As autoridades iranianas não apenas reprimiram os manifestantes, mas também usaram os corpos dos mortos sob sua custódia como moeda de troca para silenciar as famílias das vítimas.

Temendo tal pressão, o irmão de um manifestante morto roubou o corpo de um necrotério, dirigindo pela cidade por horas, disse uma fonte à BBC Persa.

Mehran Samak, 27, foi baleado na cabeça na cidade de Bandar Anzali, no norte do país, por buzinar seu carro em comemoração à eliminação do Irã da Copa do Mundo em 29 de novembro.

Outra família diz ter encontrado sinais brutais de tortura em Hamed Salahshoor, de 23 anos, quando exumaram seu corpo após ele ter sido enterrado 30 quilômetros distante de sua cidade natal.

Execuções e tortura

Até agora, dois homens foram executados após serem condenados por acusações de segurança nacional vagamente relacionadas aos protestos, o que grupos de direitos humanos condenaram como erros grosseiros da justiça.

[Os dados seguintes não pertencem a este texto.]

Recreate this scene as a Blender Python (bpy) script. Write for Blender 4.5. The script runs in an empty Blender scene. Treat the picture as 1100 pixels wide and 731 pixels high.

Muitos dos que estão no corredor da morte disseram que foram torturados.

A Rede de Direitos Humanos do Curdistão, uma organização não-governamental, disse que um rapper curdo-iraniano, Saman Yasin, que foi condenado à morte, tentou se matar na terça-feira. O grupo de direitos humanos disse anteriormente que Yasin foi torturado enquanto estava detido. A Suprema Corte do Irã manteve um recurso contra sua sentença de morte no sábado e ordenou que ele fosse julgado novamente.

Em um arquivo de áudio obtido pela BBC Persa, um fisiculturista amador de 26 anos, Sahand Noormohammadzadeh, alega que forças de segurança simularam por diversas vezes o momento de sua execução.

Noormohammadzadeh foi condenado à morte em novembro, depois de ter sido considerado culpado de "hostilidade contra Deus" (algo definido pela lei iraniana como "criar insegurança pública" com uma arma).

Ele foi acusado de bloquear o tráfego em uma rodovia derrubando grades durante um protesto em Teerã em 23 de setembro, o que ele negou.

A BBC Persa também obteve imagens de raio-x que mostram três costelas quebradas e seu pulmão perfurado de um radiologista preso.

Hamid Ghare-Hasanlou foi considerado culpado de "corrupção na Terra", um crime que acarreta pena de morte.

Uma fonte disse à Anistia Internacional que Ghare-Hasanlou foi submetido a tortura e maus-tratos para fornecer uma "confissão" forçada.